Perangkat CCTV yang dipasang memiliki spesifikasi teknis khusus, di antaranya tahan terhadap cuaca ekstrem, memiliki resolusi tinggi dengan zoom optik minimal 20x, dan mampu menyimpan data video selama 365 hari. Sementara itu, AIS Receiver harus kompatibel dengan kanal komunikasi laut dan mampu mengintegrasikan data posisi kapal dengan peta elektronik (ENC) dari Pushidrosal. Peraturan ini secara resmi tertuang dalam Surat Edaran Dirjen Perhubungan Laut Nomor SE-DJPL 48 Tahun 2024. Direktur Kenavigasian Ditjen Hubla, Hengki Angkasawan, menjelaskan bahwa perangkat ini “akan menjadi tulang punggung dalam pengawasan pelayaran dan juga sebagai data dukung perizinan dan sertifikasi terminal secara transparan dan akurat.”
Tidak hanya pelabuhan yang bergerak menuju digitalisasi penuh, depo kontainer yang menjadi simpul pendukung logistik juga tengah bertransformasi.

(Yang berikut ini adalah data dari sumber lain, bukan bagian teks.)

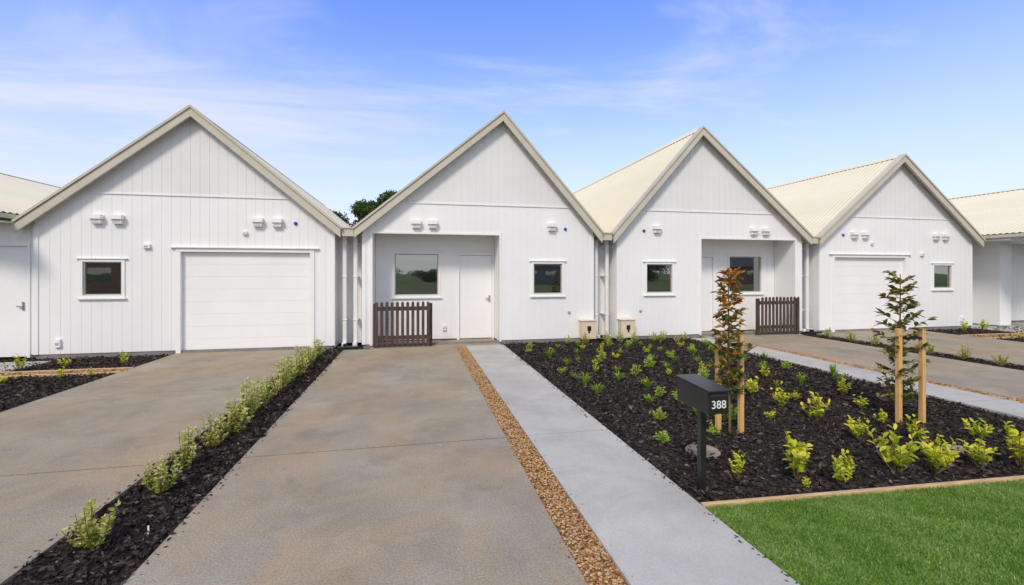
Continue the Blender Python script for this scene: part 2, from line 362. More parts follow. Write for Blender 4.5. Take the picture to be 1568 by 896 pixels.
def entry_house(mir):
    xl,xr,xp=-1.34,4.60,2.08; zl=zr=2.68; zp=5.55; wl,wr=-1.18,4.43
    P=empty("white_gable_house",(MIR-1.6 if mir else 1.6,YF,0))
    roof(P,mir,xl,zl,xp,zp,xr,zr,YF-.18,25)
    PT=2.66
    po=(-.96,2.0,-1,PT); win=(2.86,3.60,1.18,1.93)
    shell(P,mir,wl,wr,xl,zl,xp,zp,xr,zr,[po,win])
    window(P,mir,*win,YF)
    YB=YF+.75
    e=MB(mir).mat(M_WALL)
    w2=(-.50,.57,1.14,2.18); d2=(1.10,1.95,-1,2.16)
    boards(e,-.96,2.0,.03,lambda x:PT,YB,[w2,d2]); 
    e.box(-1.1,-.965,YF+.02,YB+.02,0,PT); e.box(2.0,2.12,YF+.02,YB+.02,.03,PT)
    e.box(-1.1,2.12,YF+.02,YB+.1,PT+.002,PT+.08)
    e.obj("porch_walls",P)
    e=MB(mir).mat(M_TRIM)
    e.box(-.96,2.0,YF-.012,YF+.05,PT-.045,PT+.005); e.box(-1.02,-.96,YF-.016,YF+.05,.03,PT+.03); e.box(2.0,2.05,YF-.016,YF+.05,.03,PT+.03)
    e.obj("porch_trim",P)
    window(P,mir,*w2,YB)
    e=MB(mir).mat(M_TRIM)
    e.box(1.04,1.10,YB-.02,YB+.08,0,2.16); e.box(1.95,1.995,YB-.02,YB+.08,0,2.16); e.box(1.04,1.995,YB-.02,YB+.08,2.162,2.22)
    e.box(1.0,1.998,YB-.05,YB-.003,2.222,2.24)
    e.obj("door_frame",P)
    e=MB(mir).mat(M_DOOR); e.box(1.103,1.947,YB+.03,YB+.07,.02,2.155)
    for x in (1.12,1.32,1.525,1.73): e.box(x,x+.195,YB+.026,YB+.034,.04,2.14)
    e.mat(M_STEEL); e.box(1.86,1.90,YB+.005,YB+.024,.95,1.13); e.box(1.77,1.89,YB-.025,YB-.008,1.03,1.052); e.box(1.87,1.89,YB-.02,YB+.01,1.03,1.052)
    e.obj("front_door",P,bevel=.002)
    for x in (0.02,.40,3.32): wall_light(P,mir,x,2.84)
    blue_dot(P,mir,3.68,2.80)
    small_box(P,mir,"outdoor_socket",.72,.32,.09,.14,.05,M_TRIM,YB)
    small_box(P,mir,"tap_cover",3.78,.72,.06,.05,.04,M_ALU)
    e=MB(mir).mat(M_BEIGE); e.box(4.04,4.42,YF-.24,YF-.025,.06,.50); e.box(4.02,4.44,YF-.26,YF-.022,.50,.525)
    e.mat(M_BLACK); e.box(4.18,4.28,YF-.246,YF-.238,.26,.38); e.box(4.20,4.25,YF-.246,YF-.238,.20,.255)
    e.tube([(4.14,YF-.1,-.05),(4.14,YF-.1,.06)],[.025,.025],8)
    e.obj("meter_box",P,bevel=.006)
    return P

garage_house(False); entry_house(False); entry_house(True); garage_house(True)

def end_house(mir):
    P=empty("white_gable_house",(MIR+12 if mir else -12,YF,0))
    roof(P,mir,-18.2,2.87,-13,4.87,-7.82,2.87,9.9 if not mir else 9.0,25)
    Yw=10.97 if not mir else 11.75
    e=MB(mir).mat(M_WALL)
    boards(e,-18,-7.5,.06,lambda x:2.72,Yw,[(-8.45,-7.62,-1,2.24)]); 
    e.add([(-18,Yw,2.7),(-8,Yw,2.7),(-13,Yw,4.7)],[(0,1,2)])
    e.box(-7.5,-7.44,Yw,12.6,0,2.7)
    if mir: e.box(-9.1,-8.62,10.9,11.7,.03,2.7)
    e.obj("front_cladding",P)
    e=MB(mir).mat(M_TRIM)
    e.box(-8.51,-8.45,Yw-.02,Yw+.08,0,2.3); e.box(-7.62,-7.57,Yw-.02,Yw+.08,0,2.3); e.box(-8.45,-7.62,Yw-.02,Yw+.08,2.24,2.3)
    e.box(-18,-7.85,10.2,Yw-.002,2.69,2.72)
    if mir: e.box(-9.4,-9.25,10.2,10.35,0,2.69); e.box(-12.4,-12.25,10.2,10.35,0,2.69)
    e.obj("door_frame",P)
    e=MB(mir).mat(M_DOOR); e.box(-8.448,-7.622,Yw+.03,Yw+.06,.02,2.238)
    e.mat(M_STEEL); e.box(-7.72,-7.69,Yw+.01,Yw+.03,.95,1.12); e.box(-7.80,-7.70,Yw-.015,Yw+.0,1.02,1.04)
    e.obj("side_door",P)
    e=MB(mir).mat(M_FOUND); e.box(-18,-8.52,Yw+.016,Yw+.06,-.1,.06); e.obj("foundation",P)
end_house(False); end_house(True)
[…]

Salah satu terobosan penting adalah pengimplementasian platform digital bernama NLE Connect yang kini telah digunakan oleh lebih dari 60% anggota Asosiasi Depo Kontainer Indonesia (ASDEKI). Melalui sistem ini, pemilik barang, ekspeditur, dan operator depo dapat memantau ketersediaan kontainer, melakukan reservasi online, memproses dokumen, dan melacak status kontainer secara real time yang dapat membantu dalam mengurangi antrian fisik, mempercepat arus pengiriman, dan menurunkan risiko administratif.
Pemerintah melalui Direktorat Jenderal Perhubungan Laut menekankan bahwa semua pelabuhan dan terminal wajib menyesuaikan dengan ketentuan digitalisasi jika ingin mendapatkan atau memperpanjang izin operasionalnya. Hal ini juga berlaku bagi depo kontainer yang akan menjadi bagian dari ekosistem logistik nasional. Dengan digitalisasi yang menyeluruh, rantai pasok diharapkan dapat lebih efisien, biaya logistik menurun, dan waktu pengiriman bisa dipangkas secara signifikan.
Menuju tahun 2025, seluruh transformasi tersebut diproyeksikan akan memberikan dampak signifikan terhadap struktur logistik Indonesia. Tidak hanya pada sektor pelabuhan, tetapi juga dapat berdampak pada transportasi darat, gudang, dan industri pengapalan. Dengan sistem pengawasan terintegrasi, data yang transparan, serta proses operasional yang otomatis, Indonesia berpotensi menjadi salah satu pusat logistik maritim terbesar di kawasan Asia Tenggara.